- [Short exercise]
Return all lines with the word "scene" in them.

- [Data shown]
---*---

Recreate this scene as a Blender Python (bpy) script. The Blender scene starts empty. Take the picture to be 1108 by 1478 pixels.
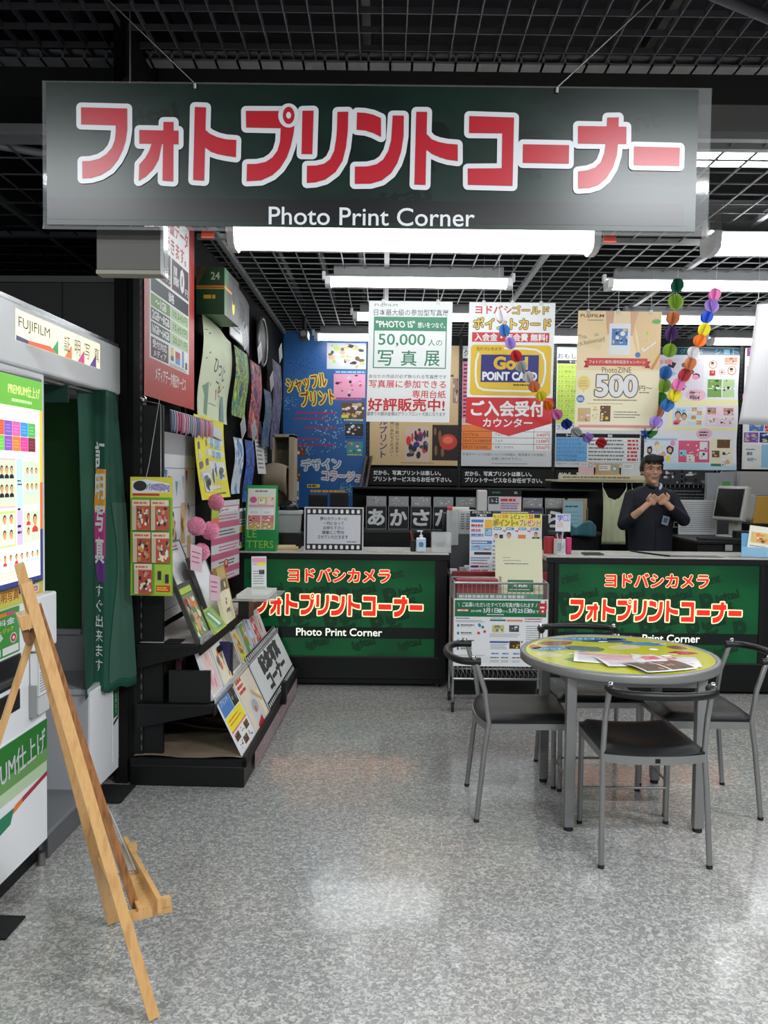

---*---

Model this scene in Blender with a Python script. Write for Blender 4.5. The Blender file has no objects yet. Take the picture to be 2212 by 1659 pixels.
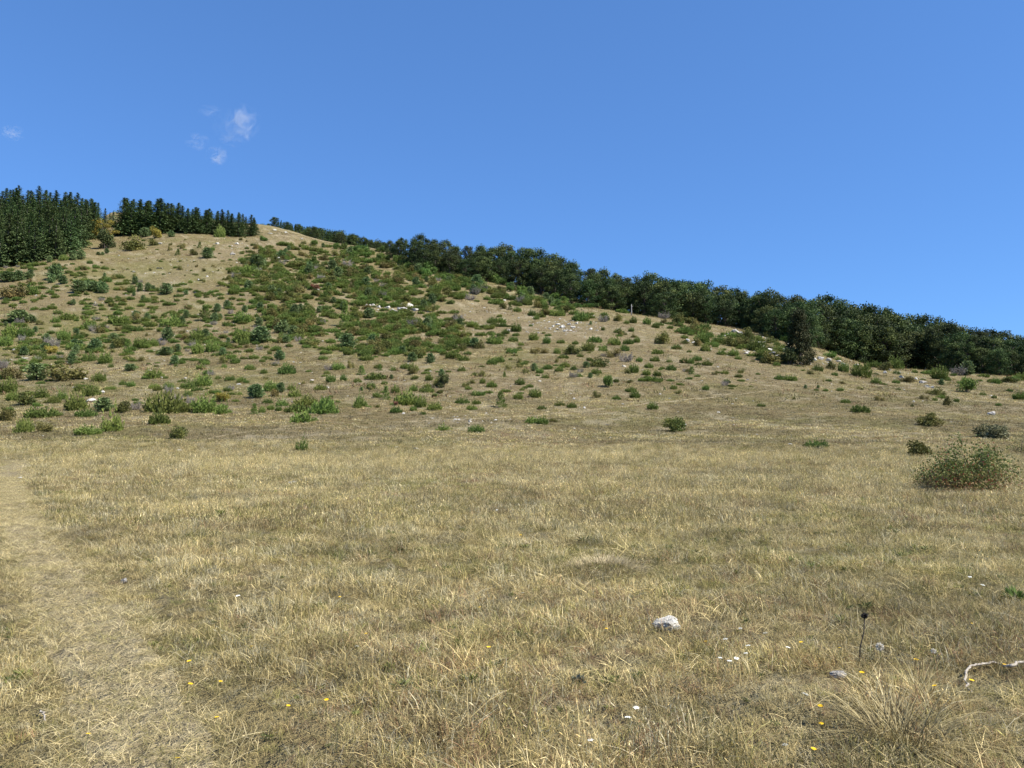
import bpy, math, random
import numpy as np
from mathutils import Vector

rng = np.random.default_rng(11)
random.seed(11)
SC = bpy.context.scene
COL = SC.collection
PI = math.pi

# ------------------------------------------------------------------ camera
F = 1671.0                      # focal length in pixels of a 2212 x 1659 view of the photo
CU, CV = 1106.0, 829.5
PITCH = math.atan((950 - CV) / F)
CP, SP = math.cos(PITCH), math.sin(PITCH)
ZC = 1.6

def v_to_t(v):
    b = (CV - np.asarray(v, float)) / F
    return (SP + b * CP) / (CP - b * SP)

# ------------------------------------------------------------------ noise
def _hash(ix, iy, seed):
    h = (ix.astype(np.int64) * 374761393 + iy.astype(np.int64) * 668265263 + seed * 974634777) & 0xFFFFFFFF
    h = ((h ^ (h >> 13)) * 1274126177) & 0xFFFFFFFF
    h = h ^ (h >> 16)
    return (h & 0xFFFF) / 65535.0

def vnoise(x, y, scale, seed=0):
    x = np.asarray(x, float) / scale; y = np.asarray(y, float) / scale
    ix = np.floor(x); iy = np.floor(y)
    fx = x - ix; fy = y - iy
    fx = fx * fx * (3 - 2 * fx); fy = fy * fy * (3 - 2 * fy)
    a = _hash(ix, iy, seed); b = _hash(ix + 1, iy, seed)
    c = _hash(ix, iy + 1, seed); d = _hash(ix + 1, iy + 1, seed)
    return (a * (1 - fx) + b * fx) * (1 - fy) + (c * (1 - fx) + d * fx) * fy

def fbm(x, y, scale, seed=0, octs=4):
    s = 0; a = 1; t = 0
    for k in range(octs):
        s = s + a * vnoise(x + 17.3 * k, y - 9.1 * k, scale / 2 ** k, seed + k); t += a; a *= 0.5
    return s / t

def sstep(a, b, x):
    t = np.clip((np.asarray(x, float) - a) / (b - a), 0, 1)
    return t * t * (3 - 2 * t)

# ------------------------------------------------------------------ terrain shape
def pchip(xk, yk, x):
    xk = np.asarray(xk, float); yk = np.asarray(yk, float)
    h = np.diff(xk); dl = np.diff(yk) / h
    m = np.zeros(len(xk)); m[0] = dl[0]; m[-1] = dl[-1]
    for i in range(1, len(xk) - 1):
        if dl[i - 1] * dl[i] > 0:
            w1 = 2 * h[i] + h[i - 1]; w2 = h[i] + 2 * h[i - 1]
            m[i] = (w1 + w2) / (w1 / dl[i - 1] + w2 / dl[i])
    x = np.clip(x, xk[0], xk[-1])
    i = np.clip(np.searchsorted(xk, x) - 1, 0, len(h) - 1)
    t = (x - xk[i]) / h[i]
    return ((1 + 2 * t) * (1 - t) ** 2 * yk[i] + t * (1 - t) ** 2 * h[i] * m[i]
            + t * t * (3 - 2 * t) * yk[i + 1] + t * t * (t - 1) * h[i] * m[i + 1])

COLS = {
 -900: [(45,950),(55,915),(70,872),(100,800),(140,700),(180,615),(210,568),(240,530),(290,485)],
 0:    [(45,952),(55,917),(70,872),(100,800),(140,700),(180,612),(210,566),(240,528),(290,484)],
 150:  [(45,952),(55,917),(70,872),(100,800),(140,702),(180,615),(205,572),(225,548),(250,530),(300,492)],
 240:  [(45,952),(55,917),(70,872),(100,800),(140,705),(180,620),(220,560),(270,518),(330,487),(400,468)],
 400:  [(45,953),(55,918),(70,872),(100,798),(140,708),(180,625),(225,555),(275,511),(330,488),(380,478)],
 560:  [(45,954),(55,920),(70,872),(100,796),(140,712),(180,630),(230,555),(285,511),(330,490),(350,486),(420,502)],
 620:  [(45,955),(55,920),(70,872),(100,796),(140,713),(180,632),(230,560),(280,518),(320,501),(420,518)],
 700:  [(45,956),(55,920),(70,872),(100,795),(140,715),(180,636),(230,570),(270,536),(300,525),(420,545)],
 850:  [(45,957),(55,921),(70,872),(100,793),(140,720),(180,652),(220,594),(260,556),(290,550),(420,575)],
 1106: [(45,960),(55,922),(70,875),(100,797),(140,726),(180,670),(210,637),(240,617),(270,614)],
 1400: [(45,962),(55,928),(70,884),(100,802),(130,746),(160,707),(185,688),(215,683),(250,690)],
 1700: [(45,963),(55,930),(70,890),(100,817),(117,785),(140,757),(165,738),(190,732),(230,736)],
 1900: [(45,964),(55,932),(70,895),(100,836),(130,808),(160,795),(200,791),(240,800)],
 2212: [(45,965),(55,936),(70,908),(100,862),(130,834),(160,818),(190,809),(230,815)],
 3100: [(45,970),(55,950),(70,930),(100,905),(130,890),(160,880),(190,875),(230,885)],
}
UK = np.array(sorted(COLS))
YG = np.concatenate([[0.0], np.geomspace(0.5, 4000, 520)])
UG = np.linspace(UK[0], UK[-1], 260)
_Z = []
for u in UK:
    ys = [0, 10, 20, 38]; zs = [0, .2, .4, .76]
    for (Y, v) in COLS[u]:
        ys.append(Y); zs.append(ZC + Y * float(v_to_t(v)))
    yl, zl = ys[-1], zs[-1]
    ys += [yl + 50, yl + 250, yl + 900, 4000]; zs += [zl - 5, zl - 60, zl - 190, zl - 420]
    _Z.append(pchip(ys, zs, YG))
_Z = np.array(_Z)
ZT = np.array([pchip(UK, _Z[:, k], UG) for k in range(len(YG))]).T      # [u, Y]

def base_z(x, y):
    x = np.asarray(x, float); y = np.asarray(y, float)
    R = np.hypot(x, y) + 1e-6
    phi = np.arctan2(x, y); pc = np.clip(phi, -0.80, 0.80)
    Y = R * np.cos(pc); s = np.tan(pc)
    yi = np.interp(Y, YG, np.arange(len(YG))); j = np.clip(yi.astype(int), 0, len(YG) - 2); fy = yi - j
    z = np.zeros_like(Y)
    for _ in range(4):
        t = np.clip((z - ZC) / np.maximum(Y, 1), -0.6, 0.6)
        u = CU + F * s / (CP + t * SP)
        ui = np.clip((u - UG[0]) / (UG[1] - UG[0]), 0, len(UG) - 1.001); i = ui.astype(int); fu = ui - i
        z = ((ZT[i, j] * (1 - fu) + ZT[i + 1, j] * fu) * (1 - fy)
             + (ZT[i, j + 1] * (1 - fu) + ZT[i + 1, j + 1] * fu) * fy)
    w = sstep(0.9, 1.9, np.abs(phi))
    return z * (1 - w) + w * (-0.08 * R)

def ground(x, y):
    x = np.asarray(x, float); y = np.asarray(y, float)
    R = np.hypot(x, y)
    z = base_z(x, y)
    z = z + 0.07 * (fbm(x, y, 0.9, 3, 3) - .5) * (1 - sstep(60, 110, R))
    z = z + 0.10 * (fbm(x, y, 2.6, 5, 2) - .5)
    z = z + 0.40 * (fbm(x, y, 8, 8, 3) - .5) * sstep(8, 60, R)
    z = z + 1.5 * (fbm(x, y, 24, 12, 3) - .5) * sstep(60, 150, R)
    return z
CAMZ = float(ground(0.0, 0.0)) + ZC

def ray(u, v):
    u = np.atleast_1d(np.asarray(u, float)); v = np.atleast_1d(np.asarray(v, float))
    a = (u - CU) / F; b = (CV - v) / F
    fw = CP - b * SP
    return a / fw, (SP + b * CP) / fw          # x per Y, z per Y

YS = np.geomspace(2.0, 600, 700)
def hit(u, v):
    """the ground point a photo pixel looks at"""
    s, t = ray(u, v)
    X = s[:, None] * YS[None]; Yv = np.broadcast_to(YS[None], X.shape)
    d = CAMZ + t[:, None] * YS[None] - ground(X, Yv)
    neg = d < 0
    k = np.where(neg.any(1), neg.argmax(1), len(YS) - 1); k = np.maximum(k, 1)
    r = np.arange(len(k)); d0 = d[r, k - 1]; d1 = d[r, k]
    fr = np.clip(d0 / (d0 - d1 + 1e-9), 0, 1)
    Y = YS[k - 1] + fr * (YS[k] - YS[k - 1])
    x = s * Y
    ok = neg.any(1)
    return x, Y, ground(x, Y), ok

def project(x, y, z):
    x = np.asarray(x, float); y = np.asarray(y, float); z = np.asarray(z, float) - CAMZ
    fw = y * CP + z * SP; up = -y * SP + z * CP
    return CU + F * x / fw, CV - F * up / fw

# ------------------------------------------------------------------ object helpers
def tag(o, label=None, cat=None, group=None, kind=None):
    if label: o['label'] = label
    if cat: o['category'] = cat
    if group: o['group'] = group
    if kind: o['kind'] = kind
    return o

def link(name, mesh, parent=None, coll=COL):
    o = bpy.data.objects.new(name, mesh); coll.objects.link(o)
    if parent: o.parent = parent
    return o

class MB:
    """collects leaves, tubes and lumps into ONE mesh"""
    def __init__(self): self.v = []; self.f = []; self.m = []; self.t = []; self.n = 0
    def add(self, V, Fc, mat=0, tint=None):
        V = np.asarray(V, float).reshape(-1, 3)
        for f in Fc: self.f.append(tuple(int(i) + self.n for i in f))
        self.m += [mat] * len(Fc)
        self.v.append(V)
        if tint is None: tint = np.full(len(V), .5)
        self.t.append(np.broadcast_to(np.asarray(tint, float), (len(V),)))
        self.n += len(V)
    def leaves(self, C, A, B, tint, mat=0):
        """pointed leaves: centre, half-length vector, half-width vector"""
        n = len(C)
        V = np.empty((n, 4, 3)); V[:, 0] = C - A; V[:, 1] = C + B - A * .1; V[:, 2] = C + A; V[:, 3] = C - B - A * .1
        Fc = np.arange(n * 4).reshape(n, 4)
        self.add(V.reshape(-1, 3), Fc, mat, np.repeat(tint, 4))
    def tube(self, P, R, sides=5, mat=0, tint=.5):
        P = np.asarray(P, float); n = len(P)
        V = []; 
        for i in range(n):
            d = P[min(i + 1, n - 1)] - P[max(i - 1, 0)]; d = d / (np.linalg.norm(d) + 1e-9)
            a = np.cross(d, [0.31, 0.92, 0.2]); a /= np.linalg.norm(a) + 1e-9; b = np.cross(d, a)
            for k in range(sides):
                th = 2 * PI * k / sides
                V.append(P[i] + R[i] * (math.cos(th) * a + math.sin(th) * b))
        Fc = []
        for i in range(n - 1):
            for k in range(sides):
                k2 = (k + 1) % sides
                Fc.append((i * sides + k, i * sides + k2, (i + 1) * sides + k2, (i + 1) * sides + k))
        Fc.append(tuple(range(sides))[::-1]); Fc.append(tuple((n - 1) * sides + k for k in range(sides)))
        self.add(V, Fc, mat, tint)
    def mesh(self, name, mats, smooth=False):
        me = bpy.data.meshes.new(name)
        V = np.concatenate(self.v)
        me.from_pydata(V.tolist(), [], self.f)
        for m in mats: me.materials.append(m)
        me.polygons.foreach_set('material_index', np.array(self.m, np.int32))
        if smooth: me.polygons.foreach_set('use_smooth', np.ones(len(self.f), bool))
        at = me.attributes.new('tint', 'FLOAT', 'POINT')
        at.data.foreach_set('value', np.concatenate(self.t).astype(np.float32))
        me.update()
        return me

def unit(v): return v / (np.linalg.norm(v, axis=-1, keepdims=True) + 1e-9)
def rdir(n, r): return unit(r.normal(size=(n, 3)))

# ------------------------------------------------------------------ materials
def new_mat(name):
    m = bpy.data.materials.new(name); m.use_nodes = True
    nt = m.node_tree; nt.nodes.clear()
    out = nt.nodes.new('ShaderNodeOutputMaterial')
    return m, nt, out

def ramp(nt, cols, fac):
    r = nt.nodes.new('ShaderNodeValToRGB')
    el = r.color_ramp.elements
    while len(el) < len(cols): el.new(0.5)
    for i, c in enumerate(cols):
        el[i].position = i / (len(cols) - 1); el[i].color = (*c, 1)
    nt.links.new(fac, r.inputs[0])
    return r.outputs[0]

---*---

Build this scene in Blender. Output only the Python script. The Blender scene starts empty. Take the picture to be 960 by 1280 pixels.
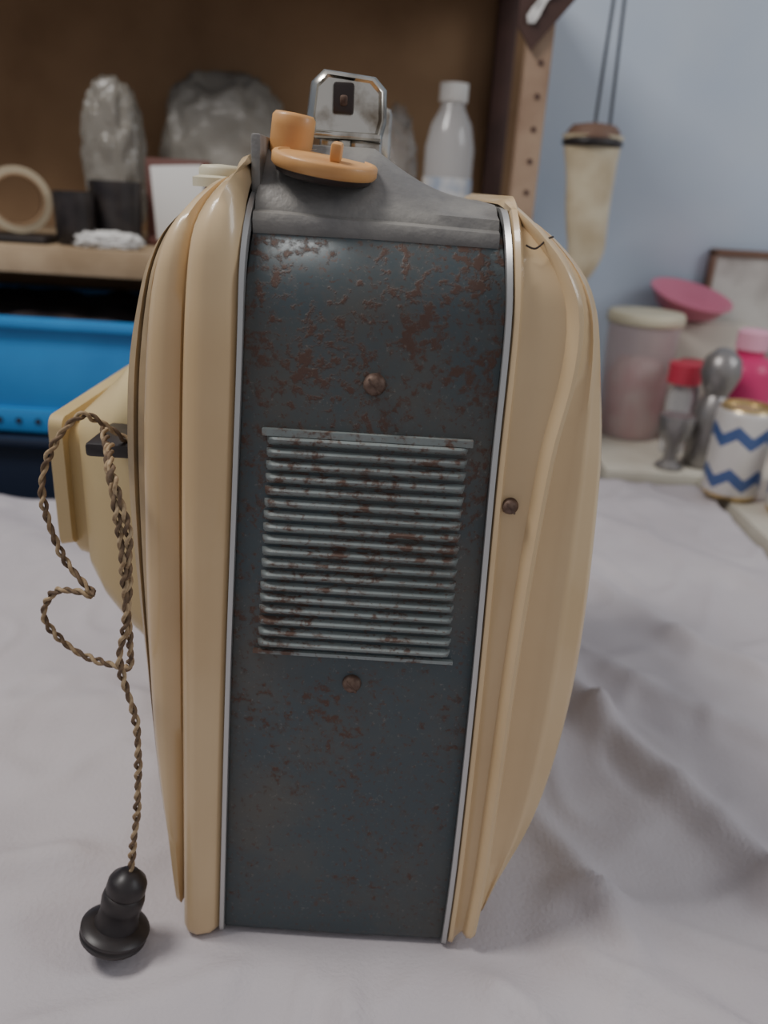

---*---

- [Exercise output]
Recreate this scene as a Blender Python (bpy) script. The Blender scene starts empty. Take the picture to be 1108 by 1478 pixels.
Model this scene in Blender with a Python script. Write for Blender 4.5. The Blender file has no objects yet. Take the picture to be 2212 by 1659 pixels.
SC = bpy.context.scene
Build this scene in Blender. Output only the Python script. The Blender scene starts empty. Take the picture to be 960 by 1280 pixels.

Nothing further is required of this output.